Indian cricket in 2018: Infighting, politics mar memorable performances

Easy to fire blanks when you are million miles away: Shastri on critics [File] India coach Ravi Shastri and captain Virat Kohli | AP

For Indian cricket, 2018 was undoubtedly a year of immensely memorable victories and on-field performances. However, it was also coloured by rancour, alleged misdemeanours, and bitter fights among the Supreme Court appointed administrators (CoA). The year should have been one of celebration—the first batch of women umpires had started officiating. Instead, it was overshadowed by bickering, infighting, politics and more. 

Even as the state associations and the cricket board dragged its feet for most of the year when it came to the implementation of the Lodha commission recommendations, defiant old guards in the states continued to make most of the situation. But, for once, it was not their actions that hogged the headlines. BCCI CEO Rahul Johri, Vinod Rai and Diana Edulji became the star attractions, all for the wrong reasons.

Indian cricket administration hit the lowest point when allegations of sexual harassment were levelled against Johri. The enquiry commission thereafter gave him a clean chit, which was accepted by Vinod Rai, one of the members of the CoA, by not by Diana Edulji, another member. The differences between them came out in the open, and since then, the matter took a turn for the worse. Johri was given a clean chit, but the process of enquiry raised more questions than answers.

Kohli the batsman's legend continued to grow as he stood the tallest among his teammates, leading from the front with his bat—scoring centuries in Johannesburg, Birmingham, Nottingham, and Perth. Till the Melbourne Test in Australia, he had amassed 1,322 runs in 13 Tests in 2018, at an average of 55.08. However, while the world raised a toast to one of the finest exponents of batsmanship in modern times, his decisions as captain—especially the choice of playing eleven in the away series—were put under the microscope. Coach Ravi Shastri, as well as national selectors, did not escape the disapproval expressed by past cricketers. The dropping of Cheteshwar Pujara, Ajinkya Rahane and Bhuvneshwar Kumar in South Africa, injured spinner Ravichandran Ashwin's selection to the playing eleven in the Oval Test match, or the absence of a full-time spinner from the playing eleven in Perth were just some of the examples that garnered ire.  

While the men's team performances have always been a subject of intense scrutiny, for the women's team, it was a first-time experience.
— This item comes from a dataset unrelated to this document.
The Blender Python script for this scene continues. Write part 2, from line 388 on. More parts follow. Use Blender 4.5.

They had paved their way into the collective conscience of the country, in 2017, by surging into the finals of the ICC Cricket World Cup. In 2018, their performances were keenly followed and discussed. In the ICC Twenty20 World Cup in West Indies, they reached the semi-finals. That women's cricket was a serious business for BCCI became evident, but not for all the right reasons.  

India's finest batter Mithali Raj's exclusion from the playing eleven in two matches became a bigger issue than anyone would have thought. Her email accusing coach Ramesh Powar of bias, and the differences between her and T20 skipper Harmanpreet Kaur, was leaked. It snowballed to such an extent that it caused bitter differences within the CoA, and led to the end of a three month tenure of Powar as coach. Further differences between Raj and her teammates came to light when T20 skipper Kaur and her deputy Smriti Mandhana urged the board to retain Powar as coach. 
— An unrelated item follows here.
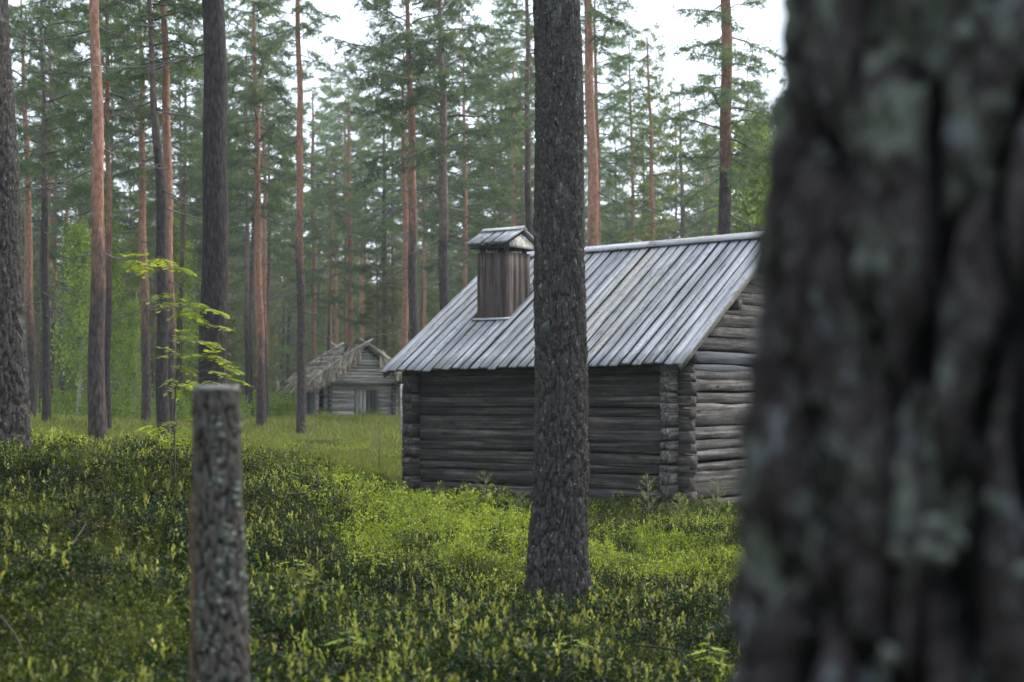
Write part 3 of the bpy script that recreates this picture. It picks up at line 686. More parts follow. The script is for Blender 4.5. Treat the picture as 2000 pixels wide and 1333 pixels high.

With the mess becoming worse in the women's team, it was decided that they would go for a new coach for the ladies. The appointment became another bone of contention between Rai and Edulji, with the latter insisting that only the Cricket Advisory Committee was entitled as per the new constitution to select a coach. But Rai, after consulting lawyers, decided to appoint an ad hoc committee to do so. What did come out clearly was the fact that Rai, as chairman of CoA, had decided to go ahead with certain decisions, brushing aside his colleague Edulji's angst. CAC's existence remains a question mark.

Former India opener W.V. Raman was selected over former India coach Gary Kirsten to be the new women's coach, but it remains to be seen how he can get bickering star players to come together as a team.  

2019 will dawn with the desperate hope of SC's new two-judge bench approving compliances thus far, and giving a green signal to the CoA to hold elections to the BCCI. A squabbling, headless, rich cricket board is now affecting the on-field performances, with players getting caught in the crossfire, and officials and employees working in an uncertain environment.